-- Start Supplied material --

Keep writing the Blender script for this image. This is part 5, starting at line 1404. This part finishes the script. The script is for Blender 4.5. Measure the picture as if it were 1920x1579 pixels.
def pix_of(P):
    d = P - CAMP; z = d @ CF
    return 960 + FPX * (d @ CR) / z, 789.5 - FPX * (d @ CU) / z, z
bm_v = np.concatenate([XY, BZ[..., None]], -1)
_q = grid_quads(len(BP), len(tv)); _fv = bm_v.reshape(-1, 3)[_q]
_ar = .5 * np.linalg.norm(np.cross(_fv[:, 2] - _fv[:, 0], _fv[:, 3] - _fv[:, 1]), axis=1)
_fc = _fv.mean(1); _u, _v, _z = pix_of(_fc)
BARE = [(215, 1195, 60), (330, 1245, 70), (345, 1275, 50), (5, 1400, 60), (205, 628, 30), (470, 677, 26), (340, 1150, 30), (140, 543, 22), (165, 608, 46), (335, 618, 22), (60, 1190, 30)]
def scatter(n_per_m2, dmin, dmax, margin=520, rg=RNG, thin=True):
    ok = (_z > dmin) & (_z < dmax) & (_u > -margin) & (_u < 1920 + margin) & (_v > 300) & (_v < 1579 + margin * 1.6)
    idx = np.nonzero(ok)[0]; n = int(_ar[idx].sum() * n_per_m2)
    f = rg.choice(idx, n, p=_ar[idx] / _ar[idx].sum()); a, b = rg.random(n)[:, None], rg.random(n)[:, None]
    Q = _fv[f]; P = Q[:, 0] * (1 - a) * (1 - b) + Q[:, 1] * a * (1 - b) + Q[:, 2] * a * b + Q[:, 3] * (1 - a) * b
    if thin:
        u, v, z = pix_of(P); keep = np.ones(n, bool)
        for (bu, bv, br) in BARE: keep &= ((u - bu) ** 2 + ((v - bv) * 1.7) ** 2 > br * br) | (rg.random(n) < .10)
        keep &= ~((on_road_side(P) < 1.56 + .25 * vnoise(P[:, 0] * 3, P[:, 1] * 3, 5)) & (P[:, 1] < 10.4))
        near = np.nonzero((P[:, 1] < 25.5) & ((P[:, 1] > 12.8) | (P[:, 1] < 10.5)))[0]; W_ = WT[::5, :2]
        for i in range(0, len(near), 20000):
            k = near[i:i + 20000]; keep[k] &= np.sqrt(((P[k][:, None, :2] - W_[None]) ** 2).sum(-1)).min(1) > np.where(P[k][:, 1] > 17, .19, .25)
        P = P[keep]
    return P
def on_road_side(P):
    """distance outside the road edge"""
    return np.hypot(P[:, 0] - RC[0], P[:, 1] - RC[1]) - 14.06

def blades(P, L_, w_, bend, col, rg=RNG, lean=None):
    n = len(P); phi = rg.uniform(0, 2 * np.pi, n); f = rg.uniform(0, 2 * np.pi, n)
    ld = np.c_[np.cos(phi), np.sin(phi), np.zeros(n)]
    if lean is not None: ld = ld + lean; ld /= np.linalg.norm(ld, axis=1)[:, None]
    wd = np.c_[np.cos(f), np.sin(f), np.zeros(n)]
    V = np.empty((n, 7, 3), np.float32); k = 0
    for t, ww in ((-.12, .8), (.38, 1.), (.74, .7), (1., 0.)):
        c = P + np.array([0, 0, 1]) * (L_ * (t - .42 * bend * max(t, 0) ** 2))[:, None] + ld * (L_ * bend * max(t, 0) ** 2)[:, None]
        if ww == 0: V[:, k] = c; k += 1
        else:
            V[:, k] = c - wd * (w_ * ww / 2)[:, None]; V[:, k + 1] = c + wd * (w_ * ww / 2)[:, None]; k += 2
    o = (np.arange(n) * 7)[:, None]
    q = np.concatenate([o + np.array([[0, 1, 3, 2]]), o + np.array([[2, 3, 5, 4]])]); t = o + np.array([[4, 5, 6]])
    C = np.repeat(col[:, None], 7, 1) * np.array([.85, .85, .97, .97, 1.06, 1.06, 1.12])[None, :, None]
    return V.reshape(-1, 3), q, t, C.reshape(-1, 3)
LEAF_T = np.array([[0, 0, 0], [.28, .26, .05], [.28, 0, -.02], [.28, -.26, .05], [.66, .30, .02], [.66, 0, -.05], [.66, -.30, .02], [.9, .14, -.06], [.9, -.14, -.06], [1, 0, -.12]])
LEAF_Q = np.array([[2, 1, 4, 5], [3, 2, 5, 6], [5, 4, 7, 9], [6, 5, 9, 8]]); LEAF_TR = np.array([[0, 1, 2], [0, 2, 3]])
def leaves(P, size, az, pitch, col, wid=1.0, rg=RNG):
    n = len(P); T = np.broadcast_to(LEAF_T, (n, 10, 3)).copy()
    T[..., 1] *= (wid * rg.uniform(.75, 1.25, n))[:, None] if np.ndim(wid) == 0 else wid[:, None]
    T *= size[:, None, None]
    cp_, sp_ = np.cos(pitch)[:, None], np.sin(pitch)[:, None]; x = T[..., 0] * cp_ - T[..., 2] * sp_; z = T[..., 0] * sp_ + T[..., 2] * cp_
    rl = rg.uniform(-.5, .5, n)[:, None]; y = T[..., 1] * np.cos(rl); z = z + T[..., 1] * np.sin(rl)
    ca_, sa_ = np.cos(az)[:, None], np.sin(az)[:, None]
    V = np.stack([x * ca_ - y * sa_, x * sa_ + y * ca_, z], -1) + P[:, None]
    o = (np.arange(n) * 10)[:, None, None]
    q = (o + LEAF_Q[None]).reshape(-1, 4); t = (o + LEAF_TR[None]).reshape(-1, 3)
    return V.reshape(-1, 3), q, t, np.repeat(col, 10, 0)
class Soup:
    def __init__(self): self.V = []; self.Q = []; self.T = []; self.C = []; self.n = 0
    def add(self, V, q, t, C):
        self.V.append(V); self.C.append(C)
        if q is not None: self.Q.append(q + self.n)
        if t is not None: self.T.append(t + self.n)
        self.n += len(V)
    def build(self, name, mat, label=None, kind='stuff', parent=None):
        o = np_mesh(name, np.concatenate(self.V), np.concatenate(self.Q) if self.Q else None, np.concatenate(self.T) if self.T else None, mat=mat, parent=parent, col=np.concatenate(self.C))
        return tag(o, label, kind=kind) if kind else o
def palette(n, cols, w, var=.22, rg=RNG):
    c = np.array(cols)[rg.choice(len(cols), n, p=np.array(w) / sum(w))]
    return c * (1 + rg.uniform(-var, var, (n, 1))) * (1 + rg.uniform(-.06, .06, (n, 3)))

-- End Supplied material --
-- Start Supplied material --

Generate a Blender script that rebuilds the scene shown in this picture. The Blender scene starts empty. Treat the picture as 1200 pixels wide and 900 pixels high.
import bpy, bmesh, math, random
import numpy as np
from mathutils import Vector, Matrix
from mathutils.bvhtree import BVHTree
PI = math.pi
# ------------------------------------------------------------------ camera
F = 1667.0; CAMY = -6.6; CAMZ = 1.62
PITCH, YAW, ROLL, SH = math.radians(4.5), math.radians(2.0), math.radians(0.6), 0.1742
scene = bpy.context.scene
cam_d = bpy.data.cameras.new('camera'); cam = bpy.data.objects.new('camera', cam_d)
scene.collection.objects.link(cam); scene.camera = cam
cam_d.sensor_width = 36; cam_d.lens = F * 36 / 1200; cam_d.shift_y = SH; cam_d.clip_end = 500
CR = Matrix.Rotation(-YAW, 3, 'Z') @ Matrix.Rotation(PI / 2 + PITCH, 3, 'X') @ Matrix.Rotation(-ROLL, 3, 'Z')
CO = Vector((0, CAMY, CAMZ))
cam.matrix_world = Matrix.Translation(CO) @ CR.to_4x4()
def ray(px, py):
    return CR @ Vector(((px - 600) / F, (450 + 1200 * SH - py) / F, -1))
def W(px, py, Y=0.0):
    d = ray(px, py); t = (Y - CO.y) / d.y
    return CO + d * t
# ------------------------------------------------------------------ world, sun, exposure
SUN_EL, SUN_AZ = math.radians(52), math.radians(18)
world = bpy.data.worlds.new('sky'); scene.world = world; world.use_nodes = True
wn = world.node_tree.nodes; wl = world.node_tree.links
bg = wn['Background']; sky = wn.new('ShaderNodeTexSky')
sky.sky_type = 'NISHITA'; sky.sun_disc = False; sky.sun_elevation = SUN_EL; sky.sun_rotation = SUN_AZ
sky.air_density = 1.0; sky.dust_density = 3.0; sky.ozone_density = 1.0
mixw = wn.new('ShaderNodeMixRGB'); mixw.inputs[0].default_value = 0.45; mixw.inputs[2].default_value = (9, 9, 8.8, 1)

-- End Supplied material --

Problem details
Identify each line in the entries with the word "repeat" and copy it.

Task result
    C = np.repeat(col[:, None], 7, 1) * np.array([.85, .85, .97, .97, 1.06, 1.06, 1.12])[None, :, None]
    return V.reshape(-1, 3), q, t, np.repeat(col, 10, 0)